--- 言葉の芽 Vol.3 --- 『 声の芽』
 声が出る人は、声が出ることのしあわせをかみしめてほしい。声が出るおかげで、何を思っているのか伝えることができる。
 その伝え方には、喋る、話す、語る、ささやく、号令、説法、論じる、法話、講義、落語、歌う、朗読、音読、暗唱、演じる、と基本十五表現がある。
 中でも、語るは、すべての民族が伝える域を超え、通じ合う域に達する。
 先住民(ネイティブ)の人たちは、何千年も語り継ぐことをしてきた。千年前のおじいちゃんが体験したことのすべてを、語り継いでいる。一つの語りは、何日にも分けて語られるものから、わずか、数秒の語りの中に、何千年分の祈りがこめられているものまで、さまざまな形がある。だから伝わる。
 これもみな、声が出るおかげである。
 しかし、今の我が国は、五体満足で、親から生んでもらった多くの人たちが、語れないのである。声が出るのに、声をださない。

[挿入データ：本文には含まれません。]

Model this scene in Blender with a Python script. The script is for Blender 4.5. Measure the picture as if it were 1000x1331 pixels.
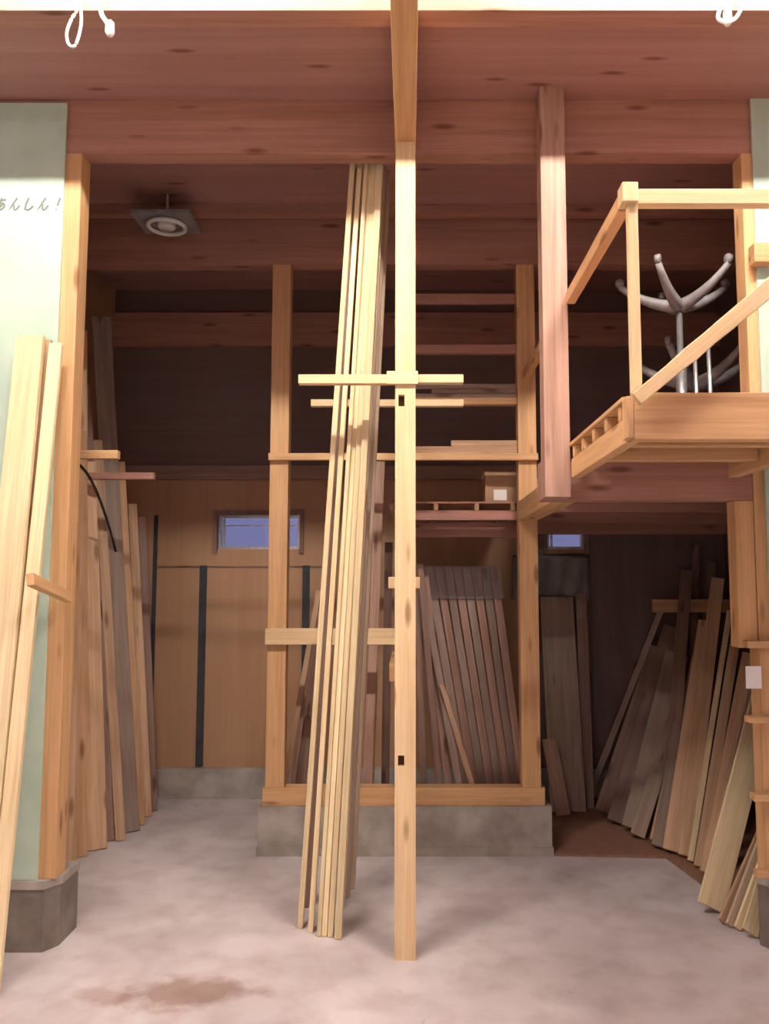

 携帯のメールやインターネットのメールで、声をださなくてもいいもので伝えている。
 声は、とっても不思議。例えば、朝、おはようという、声を出したとする。そのとき、おはようの音声の大小、おはようのイントネーション、おはようのハリなどから、いつもと変わらない状態なのか、元気がないのか、様子がおかしいとか、機嫌がよさそうだとか、だいたいわかるものである。
 文明の利器を利用するなとは言わない。だが、人間が本来もっている“能力の利器”を、もっと利用しなさいとぼくは言いたい。
 とても好い景色を見たとき、
 とても好い音を聞いたとき、
 とても好いにおいをかいだとき、
 とても好い味にであったとき、
 とても好い肌ざわりに触れたとき、
 そのすべてを、自分の身体が、思ったり感じたりして、身体の外へ、発する武器が“声”なのである。
 声がでるおかげで、好いから良いへ。良いから善いへの、わずかな変化を伝えることができる。
 また、相手の心をうったり、震わせたり、響かせることもできる。
 人間は、この世にいづる瞬間(とき)、オギャーッという声を出すことが初仕事。
 それは、生きぬくための一声。
 声を出すことは本当に大切。
 心からそう思っているので、ぼくは絵本を読むとき、マイクをつかわず、かならず肉声で“読あそび”している。
 そうすると、子どもたちから声がもらえる。
 「もう一回、読んでぇー」と。
 元気がもらえる一声である。ありがたや。